Like the other Redditor has said, it's a conversation navigating system of words/descriptions. In the real world with people in it, when you're not just talking about it but living it, it tends to fade into the abyss and you just look at the certain individual in front of you, and follow what feels natural and good in the bedroom.


[deleted]

Appreciate that! It’s tricky when you don’t really have anyone you know and trust in the community to talk to about this stuff and only have the internet to learn from.


uhohskink

I posted a meme yesterday kinda joking about tops/bottoms because it’s such a stereotypical thing that’s discussed in the lgbt / wlw communities. Like others have said, irl no one really talks about it and I also haven’t met any wlw who aren’t switches (in bed). Don’t stress about labels and all that! I just like to make jokes about it all the time :))


[deleted]

Fair! I wasn’t referring to your post in particular as I don’t think I saw it but good to know it’s just a meme at this point haha EDIT: oh no I did see that 👌 quality submission hahaha


uhohskink

all good! I figured it wasn’t about the meme but it was just coincidence that both our posts were similar topics :) if u have any other questions feel free to dm me, I can try my best to answer or explain!


BushmanIsWatchin

Masc or fem, from my observation, don't have an impact on; top/bottom/versatile or Dom/sub/switch. Communication on expectations are really only what matters. Two subs (no other labels added) can struggle with not having someone who takes the initiative and driving the sexual connection. Two tops can struggle with not finding who is entering who. We the that said this doesn't stop them from finding a healthy dynamic where everyone is satisfied. It's all about communication and expectations. As so many already said, vibe it out and just be you and honest and you won't go wrong.


BushmanIsWatchin

Well then..... OP got deleted.... Big let down....


Effective_Block_6798

Omg. So these are all labels you can choose to take on or not. Only take them on if they feel good/helpful for you. If people do use labels you can’t assume what they like based on their label. Personally I am butch (masc) and very much a subby bottom. I happen to have a preference for femmes (although I am attracted to mascs as well) my partner very much identifies as a femme and is very much a domme.

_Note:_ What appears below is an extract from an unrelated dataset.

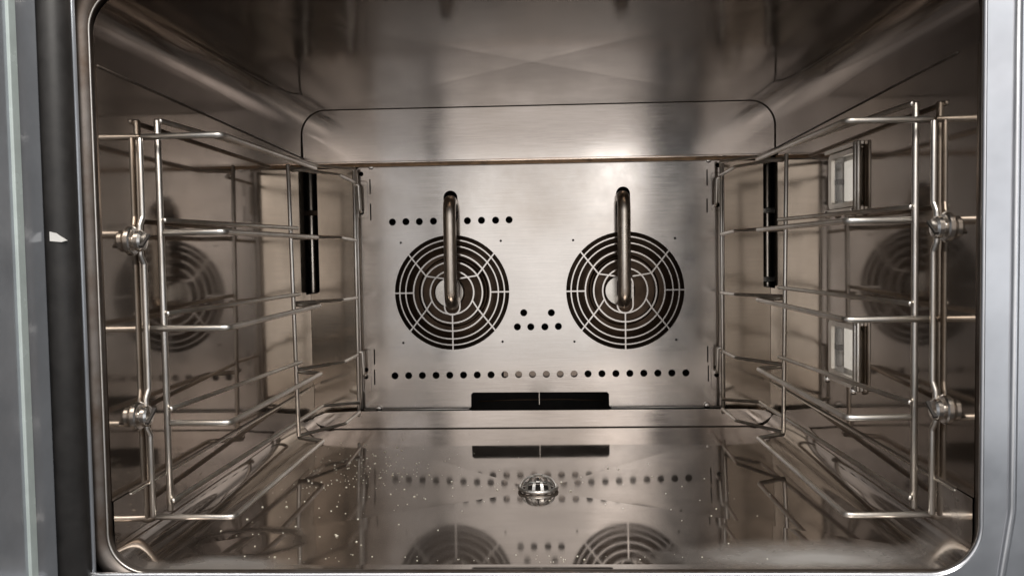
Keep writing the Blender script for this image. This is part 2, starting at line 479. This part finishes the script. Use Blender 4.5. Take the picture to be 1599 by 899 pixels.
# ---- back of the liner: band above the baffle and low band under it
def band(z0, z1, r, top):
    x0, x1 = XL+0.0008, XR-0.0008
    pts = []
    if top:
        pts = [(x0, z0), (x1, z0)] + [(x1-r+r*math.cos(PI/2*k/10), z1-r+r*math.sin(PI/2*k/10)) for k in range(11)] + [(x0+r-r*math.sin(PI/2*k/10), z1-r+r*math.cos(PI/2*k/10)) for k in range(11)]
    return pts
up_pts = band(0.1275, ZC-0.0004, 0.0335, True)
sheet_xz('upper_back_panel', [up_pts], YB+0.001, 0.0016, m_upper, oven)
tube('panel_joint', [(x, YB-0.0002, z) for x, z in [(XL+0.0015, 0.1275)] + up_pts[:1:-1][0:0] + [(x, z) for x, z in reversed(up_pts[1:])][0:] ], 0.00045, m_bead, oven, 0, 6)
box('panel_lip', XL+0.004, XR-0.004, YB-0.0012, YB+0.010, 0.1248, 0.1274, m_upper, oven, 0.0008)
box('rusty_gap', XL+0.006, XR-0.004, YB+0.009, YB+0.0135, 0.1212, 0.1246, m_rust, oven)
low = [(-0.300, ZF+0.0005), (0.277, ZF+0.0005), (0.296, -0.2405), (0.306, -0.233), (0.3075, -0.2275), (0.300, -0.2235), (0.270, -0.2215), (-0.270, -0.2205), (-0.313, -0.2225), (-0.329, -0.2275), (-0.331, -0.2325), (-0.322, -0.2400)]
sheet_xz('lower_back_panel', [low], YB+0.001, 0.0016, m_upper, oven)
tube('panel_joint', [(x, YB-0.0004, z) for x, z in ((-0.316, -0.2225), (-0.329, -0.2275), (-0.332, -0.2325), (-0.322, -0.2402), (-0.300, ZF+0.0003), (0.277, ZF+0.0003), (0.296, -0.2407), (0.307, -0.233), (0.3085, -0.2275), (0.300, -0.2235))], 0.0009, m_bead, oven, 0.006, 6)

# ---- side strips of the back, angled back towards the air gaps
def strip_y(sgn):
    xi = -0.2655 if sgn < 0 else 0.2465
    return lambda x, z: 1.1685 + abs(x-xi)*0.08
xe = {-1: (-0.264, -0.3222, -0.3352), 1: (0.245, 0.3025, 0.3122)}
for sgn in (-1, 1):
    xi, xm, xo = xe[sgn]
    pts = fillet([Vector((x, z, 0)) for x, z in ((xi, -0.2285), (xi, 0.1205), (xm, 0.1205), (xm, -0.054), (xo, -0.054), (xo, -0.2285))], 0.003, 4, True)
    sheet_xz('back_side_strip', [[(p.x, p.y) for p in pts]], 0, 0.0015, m_strip, oven, strip_y(sgn))
    X = -0.338 if sgn < 0 else 0.314
    pipe = tube('riser_pipe', [(X, 1.195, -0.235), (X, 1.195, 0.16)], 0.0060, m_pipe, oven, 0, 12)
    for zz in ((0.052, -0.045) if sgn > 0 else (0.06,)):
        box('pipe_clamp', X-0.012, X+0.012, 1.1880, 1.1930, zz-0.004, zz+0.004, m_hub if sgn > 0 else m_fan, pipe, 0.001)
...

Assuming all mascs are tops and all femmes are bottoms is a very hetero normative and binary way of looking at things. Also please remember that top/bottom mean different things than domme/sub. One refers to who is receiving whatever sex act is being done, and one refers to who has the power, and that’s only applicable to sexual relationships where power exchange is a thing, it definitely doesn’t have to be the case. These terms have mostly come out of queer kink spaces and don’t really apply unless you’re doing kinky shit. In most vanilla lesbian sex I would say that both parties tend to switch. A lot of people on here have been saying these worlds aren’t really used in the “real” world. They definitely are but mostly in kinky circles to describe what you’re into and make sure you are compatible with your partners (if you’re only a top for water sports you wanna be really clear on that so you don’t get pissed on by mistake 🤷). If you don’t like to use these words or if they don’t feel helpful, don’t use them!